China's refined copper production hit a record 478,000 tonnes in July, breaking the previous record of 477,000 tonnes in June, data from the National Bureau of Statistics showed on Tuesday.

The country's consumer price inflation quickened to 6.5 percent in July from June's 6.4 percent, the National Bureau of Statistics said on Tuesday, topping market forecasts for a reading of 6.3 percent.

"It (the data) could mean we might see lower imports for copper and aluminium but I don't think the market is reacting to fundamental data today," Briesemann said.

"On the other hand especially in the case of aluminium we have seen a large drawdown of inventories in China over the last couple of weeks. The same also applies to copper so I wouldn't be too worried about the high production rates."

Latest data shows aluminium stocks in LME-monitored warehouses fell by 9,950 tonnes, with no inflows and continued drawdowns in East Asia, as well as the United States.
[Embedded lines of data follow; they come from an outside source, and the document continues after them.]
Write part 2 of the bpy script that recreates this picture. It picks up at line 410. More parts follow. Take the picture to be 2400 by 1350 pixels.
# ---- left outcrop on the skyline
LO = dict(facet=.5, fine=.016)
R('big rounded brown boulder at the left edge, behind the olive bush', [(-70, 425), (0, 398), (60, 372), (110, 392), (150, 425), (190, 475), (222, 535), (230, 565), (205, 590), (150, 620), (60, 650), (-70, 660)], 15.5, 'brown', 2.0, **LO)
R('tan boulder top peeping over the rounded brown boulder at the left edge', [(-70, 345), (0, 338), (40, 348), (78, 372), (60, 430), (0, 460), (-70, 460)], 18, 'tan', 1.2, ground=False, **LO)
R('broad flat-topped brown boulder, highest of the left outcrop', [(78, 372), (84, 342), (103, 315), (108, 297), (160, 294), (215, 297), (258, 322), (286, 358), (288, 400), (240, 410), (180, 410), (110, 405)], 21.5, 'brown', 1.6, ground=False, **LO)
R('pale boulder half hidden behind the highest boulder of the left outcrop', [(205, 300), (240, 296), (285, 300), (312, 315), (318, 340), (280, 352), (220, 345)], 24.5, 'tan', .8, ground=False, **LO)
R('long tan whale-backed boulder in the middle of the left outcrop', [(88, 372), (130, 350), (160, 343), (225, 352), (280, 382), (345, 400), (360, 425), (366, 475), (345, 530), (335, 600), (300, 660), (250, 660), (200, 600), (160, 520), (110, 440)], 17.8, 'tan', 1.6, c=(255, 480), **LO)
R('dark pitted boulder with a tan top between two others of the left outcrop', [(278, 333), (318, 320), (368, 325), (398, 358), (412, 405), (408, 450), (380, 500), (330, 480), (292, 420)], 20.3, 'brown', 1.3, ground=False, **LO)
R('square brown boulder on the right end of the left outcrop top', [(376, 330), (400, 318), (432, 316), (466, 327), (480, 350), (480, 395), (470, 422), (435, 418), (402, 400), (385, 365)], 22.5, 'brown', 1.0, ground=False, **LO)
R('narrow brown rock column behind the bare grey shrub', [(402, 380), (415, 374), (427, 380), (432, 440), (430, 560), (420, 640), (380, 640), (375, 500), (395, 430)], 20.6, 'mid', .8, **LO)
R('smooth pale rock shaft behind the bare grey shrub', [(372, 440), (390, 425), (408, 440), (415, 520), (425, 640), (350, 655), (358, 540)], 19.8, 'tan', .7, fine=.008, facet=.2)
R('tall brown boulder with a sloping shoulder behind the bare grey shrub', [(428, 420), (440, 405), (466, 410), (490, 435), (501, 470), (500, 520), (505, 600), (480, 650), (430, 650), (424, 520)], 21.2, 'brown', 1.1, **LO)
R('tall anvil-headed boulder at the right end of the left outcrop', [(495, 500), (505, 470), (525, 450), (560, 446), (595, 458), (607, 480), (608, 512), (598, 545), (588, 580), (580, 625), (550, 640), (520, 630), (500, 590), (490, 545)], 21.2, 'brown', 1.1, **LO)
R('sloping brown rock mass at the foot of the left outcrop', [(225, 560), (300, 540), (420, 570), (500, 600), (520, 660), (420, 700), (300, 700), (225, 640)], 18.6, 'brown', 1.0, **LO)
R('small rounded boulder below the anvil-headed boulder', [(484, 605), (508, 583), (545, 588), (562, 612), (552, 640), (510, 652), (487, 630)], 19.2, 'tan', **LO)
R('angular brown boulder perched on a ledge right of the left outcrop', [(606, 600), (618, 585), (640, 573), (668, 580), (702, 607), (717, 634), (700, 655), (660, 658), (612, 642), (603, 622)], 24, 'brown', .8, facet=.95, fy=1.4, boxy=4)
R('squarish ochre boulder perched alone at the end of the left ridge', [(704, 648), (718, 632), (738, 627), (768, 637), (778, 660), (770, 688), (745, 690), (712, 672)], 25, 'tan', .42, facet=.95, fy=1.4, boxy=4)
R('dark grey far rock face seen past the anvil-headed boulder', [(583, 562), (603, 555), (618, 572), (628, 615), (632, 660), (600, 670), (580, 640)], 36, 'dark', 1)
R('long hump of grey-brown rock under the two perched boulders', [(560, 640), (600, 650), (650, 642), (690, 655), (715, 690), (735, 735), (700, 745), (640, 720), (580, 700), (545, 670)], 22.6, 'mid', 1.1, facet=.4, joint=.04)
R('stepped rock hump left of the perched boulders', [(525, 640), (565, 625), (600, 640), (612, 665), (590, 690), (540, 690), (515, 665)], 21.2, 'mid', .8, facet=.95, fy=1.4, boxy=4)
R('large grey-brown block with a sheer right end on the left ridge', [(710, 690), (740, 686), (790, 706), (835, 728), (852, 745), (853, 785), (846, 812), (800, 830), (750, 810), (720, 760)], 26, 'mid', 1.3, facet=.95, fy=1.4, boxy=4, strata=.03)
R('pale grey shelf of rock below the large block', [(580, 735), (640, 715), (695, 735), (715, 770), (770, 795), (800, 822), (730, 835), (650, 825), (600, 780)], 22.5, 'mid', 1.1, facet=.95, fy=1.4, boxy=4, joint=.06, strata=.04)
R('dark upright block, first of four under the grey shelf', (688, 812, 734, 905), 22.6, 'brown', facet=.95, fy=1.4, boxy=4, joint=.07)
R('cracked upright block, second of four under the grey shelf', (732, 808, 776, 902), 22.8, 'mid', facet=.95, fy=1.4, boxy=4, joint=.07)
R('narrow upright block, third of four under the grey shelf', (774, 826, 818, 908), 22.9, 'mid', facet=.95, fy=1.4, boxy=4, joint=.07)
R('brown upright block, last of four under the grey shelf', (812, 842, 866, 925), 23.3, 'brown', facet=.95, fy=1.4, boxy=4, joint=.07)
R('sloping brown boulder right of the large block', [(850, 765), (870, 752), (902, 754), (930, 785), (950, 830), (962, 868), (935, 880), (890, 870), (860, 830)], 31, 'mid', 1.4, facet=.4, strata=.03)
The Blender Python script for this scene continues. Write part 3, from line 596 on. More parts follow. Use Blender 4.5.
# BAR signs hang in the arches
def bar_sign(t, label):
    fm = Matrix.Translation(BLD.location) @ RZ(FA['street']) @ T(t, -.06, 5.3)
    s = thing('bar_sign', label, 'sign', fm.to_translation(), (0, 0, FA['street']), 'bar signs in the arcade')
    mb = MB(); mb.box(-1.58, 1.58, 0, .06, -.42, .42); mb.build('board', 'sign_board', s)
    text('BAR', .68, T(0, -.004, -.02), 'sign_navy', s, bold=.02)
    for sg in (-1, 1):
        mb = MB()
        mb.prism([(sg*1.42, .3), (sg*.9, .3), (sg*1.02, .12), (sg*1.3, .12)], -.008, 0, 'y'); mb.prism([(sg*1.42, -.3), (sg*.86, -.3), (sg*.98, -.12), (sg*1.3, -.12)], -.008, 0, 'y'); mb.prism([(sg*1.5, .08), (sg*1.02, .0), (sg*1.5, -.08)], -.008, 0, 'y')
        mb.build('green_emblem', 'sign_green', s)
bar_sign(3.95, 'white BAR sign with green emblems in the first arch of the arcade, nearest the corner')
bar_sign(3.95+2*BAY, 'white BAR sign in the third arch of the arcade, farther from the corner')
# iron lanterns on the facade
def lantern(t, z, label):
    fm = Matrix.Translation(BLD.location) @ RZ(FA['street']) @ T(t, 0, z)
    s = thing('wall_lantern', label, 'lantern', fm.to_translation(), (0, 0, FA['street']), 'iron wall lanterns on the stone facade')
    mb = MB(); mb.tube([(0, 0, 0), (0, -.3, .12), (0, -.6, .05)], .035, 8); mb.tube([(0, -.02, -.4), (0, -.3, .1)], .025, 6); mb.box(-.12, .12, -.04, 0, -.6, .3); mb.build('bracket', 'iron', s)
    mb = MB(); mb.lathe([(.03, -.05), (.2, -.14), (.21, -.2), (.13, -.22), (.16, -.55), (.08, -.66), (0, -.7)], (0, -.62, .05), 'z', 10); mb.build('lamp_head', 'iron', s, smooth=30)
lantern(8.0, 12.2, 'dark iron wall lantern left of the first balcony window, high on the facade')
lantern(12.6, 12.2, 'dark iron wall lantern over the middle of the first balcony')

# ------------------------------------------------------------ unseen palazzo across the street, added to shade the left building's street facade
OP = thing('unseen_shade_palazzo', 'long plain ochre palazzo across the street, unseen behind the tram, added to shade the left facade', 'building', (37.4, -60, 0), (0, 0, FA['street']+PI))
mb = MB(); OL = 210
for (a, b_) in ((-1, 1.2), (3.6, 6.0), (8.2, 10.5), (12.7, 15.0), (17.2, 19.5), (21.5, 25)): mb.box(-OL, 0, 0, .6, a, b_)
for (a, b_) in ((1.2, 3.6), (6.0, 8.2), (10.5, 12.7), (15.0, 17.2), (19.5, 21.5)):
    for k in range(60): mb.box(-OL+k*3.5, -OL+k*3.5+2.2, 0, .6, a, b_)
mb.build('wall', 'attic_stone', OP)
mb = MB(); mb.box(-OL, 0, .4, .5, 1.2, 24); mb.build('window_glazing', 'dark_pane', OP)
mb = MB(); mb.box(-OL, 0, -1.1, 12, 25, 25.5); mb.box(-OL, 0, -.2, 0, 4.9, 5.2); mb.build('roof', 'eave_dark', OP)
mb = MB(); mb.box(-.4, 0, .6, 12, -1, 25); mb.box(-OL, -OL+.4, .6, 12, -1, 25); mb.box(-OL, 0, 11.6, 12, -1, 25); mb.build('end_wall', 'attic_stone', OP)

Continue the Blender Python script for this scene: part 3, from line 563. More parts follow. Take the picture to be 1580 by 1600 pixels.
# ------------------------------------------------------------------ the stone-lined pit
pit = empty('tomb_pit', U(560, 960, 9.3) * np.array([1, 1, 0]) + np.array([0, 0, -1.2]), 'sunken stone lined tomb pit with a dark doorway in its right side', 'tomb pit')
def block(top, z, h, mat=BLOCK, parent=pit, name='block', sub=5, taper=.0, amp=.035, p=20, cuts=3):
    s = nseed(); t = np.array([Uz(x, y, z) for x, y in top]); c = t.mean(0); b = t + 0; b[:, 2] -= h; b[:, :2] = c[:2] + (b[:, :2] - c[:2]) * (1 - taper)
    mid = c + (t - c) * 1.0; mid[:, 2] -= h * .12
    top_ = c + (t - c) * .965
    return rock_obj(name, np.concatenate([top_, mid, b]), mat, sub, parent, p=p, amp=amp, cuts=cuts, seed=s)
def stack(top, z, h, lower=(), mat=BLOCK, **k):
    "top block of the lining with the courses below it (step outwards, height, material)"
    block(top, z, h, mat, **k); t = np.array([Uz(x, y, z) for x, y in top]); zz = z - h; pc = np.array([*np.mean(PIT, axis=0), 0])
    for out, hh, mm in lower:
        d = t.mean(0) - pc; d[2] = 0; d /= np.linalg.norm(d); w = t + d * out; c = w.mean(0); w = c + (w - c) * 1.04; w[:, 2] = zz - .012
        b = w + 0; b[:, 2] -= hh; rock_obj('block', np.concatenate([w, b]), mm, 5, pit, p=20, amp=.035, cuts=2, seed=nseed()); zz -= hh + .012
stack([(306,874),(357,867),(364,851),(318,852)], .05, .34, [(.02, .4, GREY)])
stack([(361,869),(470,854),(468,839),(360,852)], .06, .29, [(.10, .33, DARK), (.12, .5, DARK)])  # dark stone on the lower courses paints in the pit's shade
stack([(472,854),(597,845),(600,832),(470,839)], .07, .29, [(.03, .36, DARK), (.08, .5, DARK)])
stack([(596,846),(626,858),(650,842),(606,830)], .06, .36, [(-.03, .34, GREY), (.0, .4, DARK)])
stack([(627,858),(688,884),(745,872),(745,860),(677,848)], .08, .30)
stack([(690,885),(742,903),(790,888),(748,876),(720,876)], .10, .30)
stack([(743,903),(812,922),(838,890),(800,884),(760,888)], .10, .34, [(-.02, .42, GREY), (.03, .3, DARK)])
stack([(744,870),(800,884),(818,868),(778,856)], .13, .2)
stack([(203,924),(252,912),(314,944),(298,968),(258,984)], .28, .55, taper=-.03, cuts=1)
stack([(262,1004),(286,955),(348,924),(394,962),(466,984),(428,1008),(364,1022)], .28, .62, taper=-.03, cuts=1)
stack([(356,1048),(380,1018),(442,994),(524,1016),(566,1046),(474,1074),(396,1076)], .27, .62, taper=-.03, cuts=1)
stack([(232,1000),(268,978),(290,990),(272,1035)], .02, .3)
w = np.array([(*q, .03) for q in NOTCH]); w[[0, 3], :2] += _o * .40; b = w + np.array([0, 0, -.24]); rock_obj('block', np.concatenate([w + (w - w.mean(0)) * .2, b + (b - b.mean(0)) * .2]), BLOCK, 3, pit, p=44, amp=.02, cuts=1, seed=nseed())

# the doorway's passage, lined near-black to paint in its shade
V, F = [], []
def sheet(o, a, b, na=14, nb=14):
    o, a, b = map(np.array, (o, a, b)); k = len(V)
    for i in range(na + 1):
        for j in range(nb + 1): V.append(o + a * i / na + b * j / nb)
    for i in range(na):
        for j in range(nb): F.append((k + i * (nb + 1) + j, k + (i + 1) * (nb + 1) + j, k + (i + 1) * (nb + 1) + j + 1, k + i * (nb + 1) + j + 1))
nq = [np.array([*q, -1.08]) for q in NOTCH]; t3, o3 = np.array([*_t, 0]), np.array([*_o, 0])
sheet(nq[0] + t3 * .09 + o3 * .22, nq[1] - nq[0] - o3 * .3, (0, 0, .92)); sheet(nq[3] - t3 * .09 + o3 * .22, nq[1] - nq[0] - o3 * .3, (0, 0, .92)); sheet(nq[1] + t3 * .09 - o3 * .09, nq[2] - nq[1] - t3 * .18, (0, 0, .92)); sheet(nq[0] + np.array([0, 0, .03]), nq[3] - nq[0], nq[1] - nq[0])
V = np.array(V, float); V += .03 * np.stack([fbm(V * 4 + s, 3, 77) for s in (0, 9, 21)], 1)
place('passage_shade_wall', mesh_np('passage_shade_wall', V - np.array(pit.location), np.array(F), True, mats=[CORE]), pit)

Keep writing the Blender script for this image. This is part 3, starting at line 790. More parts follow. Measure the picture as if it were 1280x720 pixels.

Aluminium rose to $2,409 a tonne from Monday's close of $2,386. Aluminium has been underpinned by expectations power cuts in China will crimp domestic supply and it may have to buy on the international market.

Tin rebounded from lows of September 2010 hit in the previous session to trade at $22,600 from $22,505. At the start of the year, tin's tight fundamentals suggested it would be a star performer this year, and attracted speculative inflow that is now being forced out.

LME zinc rose to $2,106 from $2,091, bouncing back from 9-month lows. Nickel also rebounded from 9-month lows to trade at $21,345 from $21,250.